▸ **Problem description**
Lines holding the string "Python" are the ones to copy; find them all in the data.

▸ **Material to process**
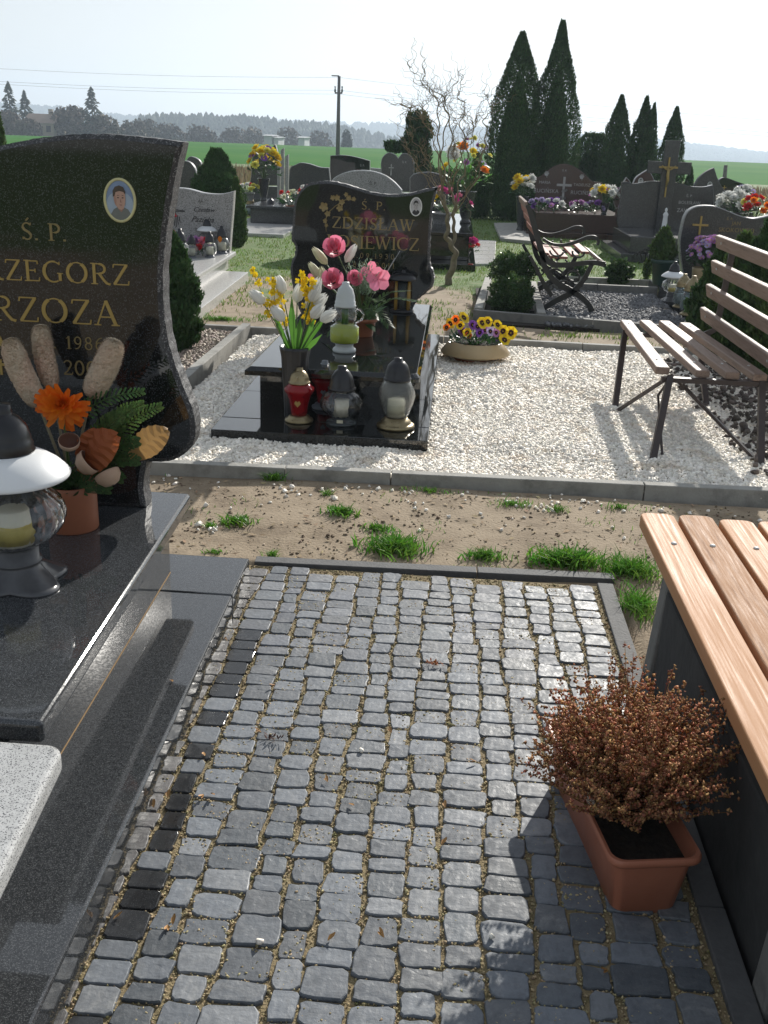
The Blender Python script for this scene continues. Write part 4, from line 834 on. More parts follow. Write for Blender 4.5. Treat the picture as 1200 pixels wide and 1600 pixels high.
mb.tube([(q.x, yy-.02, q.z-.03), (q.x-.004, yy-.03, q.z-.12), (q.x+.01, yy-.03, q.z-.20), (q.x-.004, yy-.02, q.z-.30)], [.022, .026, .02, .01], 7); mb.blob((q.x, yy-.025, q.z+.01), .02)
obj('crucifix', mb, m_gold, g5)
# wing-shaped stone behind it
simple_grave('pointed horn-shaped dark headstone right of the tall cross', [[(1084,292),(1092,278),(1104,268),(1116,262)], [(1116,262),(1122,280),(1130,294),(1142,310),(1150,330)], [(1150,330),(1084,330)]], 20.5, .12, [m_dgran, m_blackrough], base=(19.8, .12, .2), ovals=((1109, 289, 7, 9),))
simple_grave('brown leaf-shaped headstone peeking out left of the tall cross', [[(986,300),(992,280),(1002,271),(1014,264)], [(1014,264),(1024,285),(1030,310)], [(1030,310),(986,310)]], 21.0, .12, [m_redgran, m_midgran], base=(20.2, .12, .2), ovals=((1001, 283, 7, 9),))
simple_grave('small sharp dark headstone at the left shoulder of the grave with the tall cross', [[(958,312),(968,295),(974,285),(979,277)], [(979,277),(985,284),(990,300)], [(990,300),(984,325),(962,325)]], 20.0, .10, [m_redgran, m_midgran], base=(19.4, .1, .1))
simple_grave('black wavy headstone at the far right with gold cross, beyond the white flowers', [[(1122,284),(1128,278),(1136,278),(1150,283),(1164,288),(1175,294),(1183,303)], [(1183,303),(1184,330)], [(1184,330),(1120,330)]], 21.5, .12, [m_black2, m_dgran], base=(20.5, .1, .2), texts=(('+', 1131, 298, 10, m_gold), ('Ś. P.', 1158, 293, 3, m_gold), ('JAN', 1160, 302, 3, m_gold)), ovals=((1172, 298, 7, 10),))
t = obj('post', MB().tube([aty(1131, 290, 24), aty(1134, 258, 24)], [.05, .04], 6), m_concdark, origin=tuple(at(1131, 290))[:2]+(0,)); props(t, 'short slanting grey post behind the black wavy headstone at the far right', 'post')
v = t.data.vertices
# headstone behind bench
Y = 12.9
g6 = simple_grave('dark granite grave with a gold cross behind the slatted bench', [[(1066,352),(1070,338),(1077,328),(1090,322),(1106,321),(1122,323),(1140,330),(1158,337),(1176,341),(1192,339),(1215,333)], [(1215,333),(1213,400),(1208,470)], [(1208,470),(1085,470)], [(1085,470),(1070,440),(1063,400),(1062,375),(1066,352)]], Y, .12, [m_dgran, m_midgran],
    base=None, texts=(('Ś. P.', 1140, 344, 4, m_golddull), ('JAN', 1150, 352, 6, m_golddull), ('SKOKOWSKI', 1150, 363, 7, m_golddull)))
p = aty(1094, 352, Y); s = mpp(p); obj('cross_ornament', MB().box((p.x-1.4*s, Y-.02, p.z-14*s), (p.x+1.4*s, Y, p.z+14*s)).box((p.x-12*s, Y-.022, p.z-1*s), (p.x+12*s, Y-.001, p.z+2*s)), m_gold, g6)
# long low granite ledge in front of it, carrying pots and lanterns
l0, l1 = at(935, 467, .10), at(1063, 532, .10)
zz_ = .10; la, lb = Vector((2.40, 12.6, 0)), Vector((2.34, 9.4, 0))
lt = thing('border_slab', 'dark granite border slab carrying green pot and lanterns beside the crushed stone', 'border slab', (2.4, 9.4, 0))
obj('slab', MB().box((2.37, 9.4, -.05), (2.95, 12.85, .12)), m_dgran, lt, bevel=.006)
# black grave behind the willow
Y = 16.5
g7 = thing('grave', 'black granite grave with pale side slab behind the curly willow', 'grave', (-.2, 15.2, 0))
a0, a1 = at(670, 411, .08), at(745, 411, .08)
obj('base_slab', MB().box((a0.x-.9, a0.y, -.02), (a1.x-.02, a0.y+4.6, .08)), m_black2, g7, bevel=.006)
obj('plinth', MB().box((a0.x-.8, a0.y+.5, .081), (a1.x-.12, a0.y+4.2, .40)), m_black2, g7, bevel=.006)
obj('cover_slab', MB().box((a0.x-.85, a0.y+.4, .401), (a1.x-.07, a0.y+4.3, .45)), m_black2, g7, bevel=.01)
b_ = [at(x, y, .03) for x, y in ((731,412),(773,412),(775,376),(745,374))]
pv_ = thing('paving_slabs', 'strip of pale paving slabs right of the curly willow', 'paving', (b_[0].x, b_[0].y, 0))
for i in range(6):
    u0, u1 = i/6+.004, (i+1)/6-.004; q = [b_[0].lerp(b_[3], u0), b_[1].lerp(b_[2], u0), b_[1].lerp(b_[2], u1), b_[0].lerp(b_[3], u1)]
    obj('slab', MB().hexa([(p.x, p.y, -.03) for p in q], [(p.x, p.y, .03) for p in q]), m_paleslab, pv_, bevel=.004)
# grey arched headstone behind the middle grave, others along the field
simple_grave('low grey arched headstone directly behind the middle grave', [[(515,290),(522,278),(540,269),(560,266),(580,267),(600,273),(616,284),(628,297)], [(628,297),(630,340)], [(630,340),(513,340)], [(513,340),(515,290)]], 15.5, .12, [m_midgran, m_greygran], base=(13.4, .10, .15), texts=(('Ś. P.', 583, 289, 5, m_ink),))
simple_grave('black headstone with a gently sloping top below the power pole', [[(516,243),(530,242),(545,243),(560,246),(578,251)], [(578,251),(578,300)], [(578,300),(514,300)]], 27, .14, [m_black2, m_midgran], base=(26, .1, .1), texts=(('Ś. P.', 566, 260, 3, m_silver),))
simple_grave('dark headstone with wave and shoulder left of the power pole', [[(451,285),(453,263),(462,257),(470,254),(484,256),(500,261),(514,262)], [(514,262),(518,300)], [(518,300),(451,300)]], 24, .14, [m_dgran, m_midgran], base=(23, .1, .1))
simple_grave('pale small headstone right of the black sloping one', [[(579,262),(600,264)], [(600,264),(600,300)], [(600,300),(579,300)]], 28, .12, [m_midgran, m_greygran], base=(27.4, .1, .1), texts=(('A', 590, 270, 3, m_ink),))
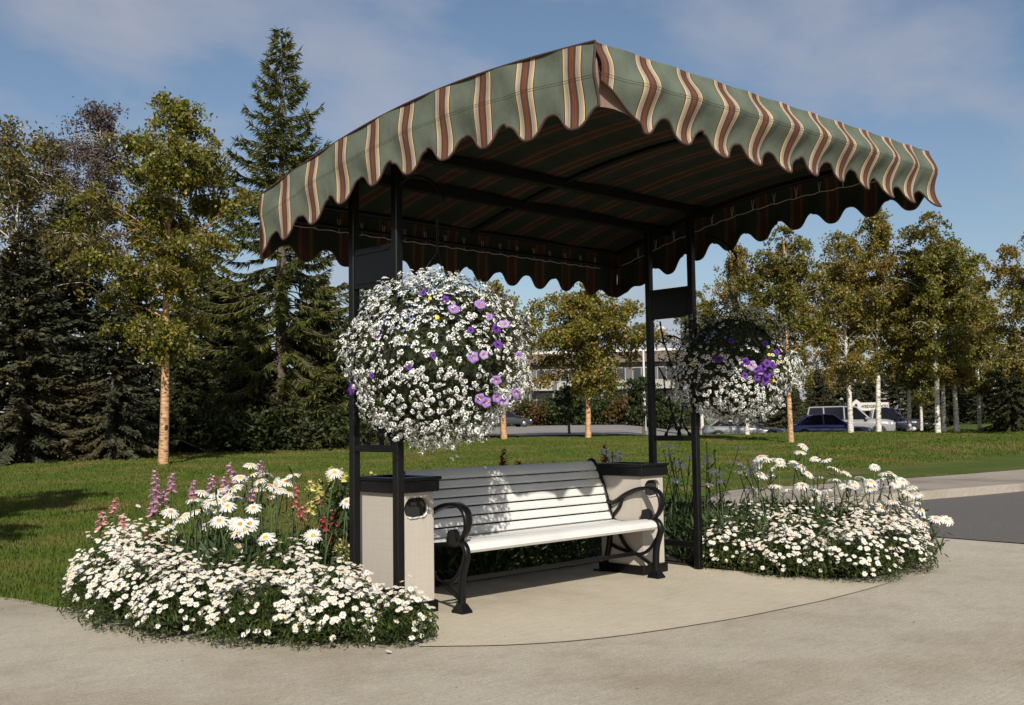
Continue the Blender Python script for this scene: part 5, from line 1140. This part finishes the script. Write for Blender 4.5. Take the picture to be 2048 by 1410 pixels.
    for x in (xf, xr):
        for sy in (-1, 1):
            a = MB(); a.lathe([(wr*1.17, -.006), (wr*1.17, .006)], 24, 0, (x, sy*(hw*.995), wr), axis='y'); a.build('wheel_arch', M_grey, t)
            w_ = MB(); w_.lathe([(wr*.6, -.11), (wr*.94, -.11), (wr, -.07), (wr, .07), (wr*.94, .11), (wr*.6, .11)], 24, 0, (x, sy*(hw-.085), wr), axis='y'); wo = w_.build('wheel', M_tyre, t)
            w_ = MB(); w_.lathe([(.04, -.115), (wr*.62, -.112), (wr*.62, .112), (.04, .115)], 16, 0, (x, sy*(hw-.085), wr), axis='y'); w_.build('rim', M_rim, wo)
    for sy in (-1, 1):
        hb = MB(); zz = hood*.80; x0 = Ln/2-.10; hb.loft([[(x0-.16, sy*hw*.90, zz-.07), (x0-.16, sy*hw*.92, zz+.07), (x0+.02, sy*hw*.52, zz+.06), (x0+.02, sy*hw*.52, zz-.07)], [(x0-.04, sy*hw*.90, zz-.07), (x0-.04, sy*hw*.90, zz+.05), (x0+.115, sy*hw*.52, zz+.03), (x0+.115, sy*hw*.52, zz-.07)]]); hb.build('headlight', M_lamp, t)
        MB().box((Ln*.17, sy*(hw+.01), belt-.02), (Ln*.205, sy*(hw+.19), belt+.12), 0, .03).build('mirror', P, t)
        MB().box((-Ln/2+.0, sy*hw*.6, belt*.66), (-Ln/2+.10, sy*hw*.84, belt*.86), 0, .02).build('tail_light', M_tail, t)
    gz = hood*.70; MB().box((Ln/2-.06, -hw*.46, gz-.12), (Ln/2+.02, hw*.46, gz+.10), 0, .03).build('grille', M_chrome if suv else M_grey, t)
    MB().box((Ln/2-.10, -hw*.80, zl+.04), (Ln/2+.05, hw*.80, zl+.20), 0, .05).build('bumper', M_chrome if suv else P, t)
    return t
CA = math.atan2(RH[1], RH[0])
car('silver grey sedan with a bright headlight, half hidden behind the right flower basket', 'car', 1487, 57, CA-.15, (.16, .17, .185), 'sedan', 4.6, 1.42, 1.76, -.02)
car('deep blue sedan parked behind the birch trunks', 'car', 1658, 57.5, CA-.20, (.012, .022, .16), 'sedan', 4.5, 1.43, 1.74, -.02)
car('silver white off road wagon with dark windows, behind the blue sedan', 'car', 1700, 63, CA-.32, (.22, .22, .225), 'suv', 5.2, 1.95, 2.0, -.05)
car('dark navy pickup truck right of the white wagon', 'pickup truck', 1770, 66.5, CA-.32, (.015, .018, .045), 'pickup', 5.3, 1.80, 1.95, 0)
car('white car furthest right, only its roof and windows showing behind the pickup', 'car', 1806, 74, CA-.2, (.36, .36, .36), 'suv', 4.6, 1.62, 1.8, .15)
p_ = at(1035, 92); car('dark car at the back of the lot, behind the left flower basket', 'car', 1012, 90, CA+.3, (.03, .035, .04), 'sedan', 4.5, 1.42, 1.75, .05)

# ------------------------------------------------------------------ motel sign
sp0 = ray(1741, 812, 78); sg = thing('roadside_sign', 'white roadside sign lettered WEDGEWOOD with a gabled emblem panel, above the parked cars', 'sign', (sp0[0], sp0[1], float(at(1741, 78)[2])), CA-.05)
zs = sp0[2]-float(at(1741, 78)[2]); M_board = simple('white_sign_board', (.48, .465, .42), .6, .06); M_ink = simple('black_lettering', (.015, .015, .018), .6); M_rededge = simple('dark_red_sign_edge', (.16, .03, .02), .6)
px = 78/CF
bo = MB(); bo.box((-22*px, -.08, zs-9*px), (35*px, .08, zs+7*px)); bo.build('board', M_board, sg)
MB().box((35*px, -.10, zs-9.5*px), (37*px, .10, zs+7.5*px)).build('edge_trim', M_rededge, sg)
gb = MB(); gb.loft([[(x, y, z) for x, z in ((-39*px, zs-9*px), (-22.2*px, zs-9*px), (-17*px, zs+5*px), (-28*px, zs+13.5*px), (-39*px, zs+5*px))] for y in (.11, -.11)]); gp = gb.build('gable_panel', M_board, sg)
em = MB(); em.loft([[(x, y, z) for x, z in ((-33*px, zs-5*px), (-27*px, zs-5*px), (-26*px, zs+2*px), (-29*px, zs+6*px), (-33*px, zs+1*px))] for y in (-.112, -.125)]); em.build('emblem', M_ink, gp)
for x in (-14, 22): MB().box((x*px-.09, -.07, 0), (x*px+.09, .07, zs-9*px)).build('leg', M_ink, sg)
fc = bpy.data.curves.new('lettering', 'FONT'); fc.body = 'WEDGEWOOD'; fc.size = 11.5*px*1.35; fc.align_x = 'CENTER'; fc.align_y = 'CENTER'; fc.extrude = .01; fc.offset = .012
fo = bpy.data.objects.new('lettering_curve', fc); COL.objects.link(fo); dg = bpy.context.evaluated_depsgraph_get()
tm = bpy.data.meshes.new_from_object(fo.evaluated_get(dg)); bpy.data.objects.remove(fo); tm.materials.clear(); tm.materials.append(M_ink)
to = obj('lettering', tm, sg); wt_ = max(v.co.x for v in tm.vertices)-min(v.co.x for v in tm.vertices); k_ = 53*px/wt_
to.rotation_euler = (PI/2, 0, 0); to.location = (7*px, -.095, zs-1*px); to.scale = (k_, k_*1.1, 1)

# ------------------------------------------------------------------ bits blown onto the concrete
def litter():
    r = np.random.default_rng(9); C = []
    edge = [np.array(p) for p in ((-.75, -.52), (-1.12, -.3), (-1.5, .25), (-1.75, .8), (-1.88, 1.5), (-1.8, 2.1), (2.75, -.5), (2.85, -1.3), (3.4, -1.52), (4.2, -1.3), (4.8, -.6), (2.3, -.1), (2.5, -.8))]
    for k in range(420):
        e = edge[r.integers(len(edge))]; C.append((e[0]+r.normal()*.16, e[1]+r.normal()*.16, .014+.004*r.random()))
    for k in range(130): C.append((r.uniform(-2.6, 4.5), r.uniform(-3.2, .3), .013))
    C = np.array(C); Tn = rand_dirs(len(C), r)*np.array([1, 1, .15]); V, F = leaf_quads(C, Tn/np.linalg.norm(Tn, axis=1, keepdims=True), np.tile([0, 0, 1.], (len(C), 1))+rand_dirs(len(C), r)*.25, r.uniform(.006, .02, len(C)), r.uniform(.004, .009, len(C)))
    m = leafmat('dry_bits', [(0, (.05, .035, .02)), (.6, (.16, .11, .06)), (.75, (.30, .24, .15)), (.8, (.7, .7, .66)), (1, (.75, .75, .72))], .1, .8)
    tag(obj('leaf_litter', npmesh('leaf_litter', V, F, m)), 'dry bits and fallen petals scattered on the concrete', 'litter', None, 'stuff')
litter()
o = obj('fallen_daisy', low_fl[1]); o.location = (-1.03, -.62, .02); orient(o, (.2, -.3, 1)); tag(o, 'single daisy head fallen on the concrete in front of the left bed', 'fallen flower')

▸ **Task response**
The Blender Python script for this scene continues. Write part 4, from line 834 on. More parts follow. Write for Blender 4.5. Treat the picture as 1200 pixels wide and 1600 pixels high.
Continue the Blender Python script for this scene: part 5, from line 1140. This part finishes the script. Write for Blender 4.5. Take the picture to be 2048 by 1410 pixels.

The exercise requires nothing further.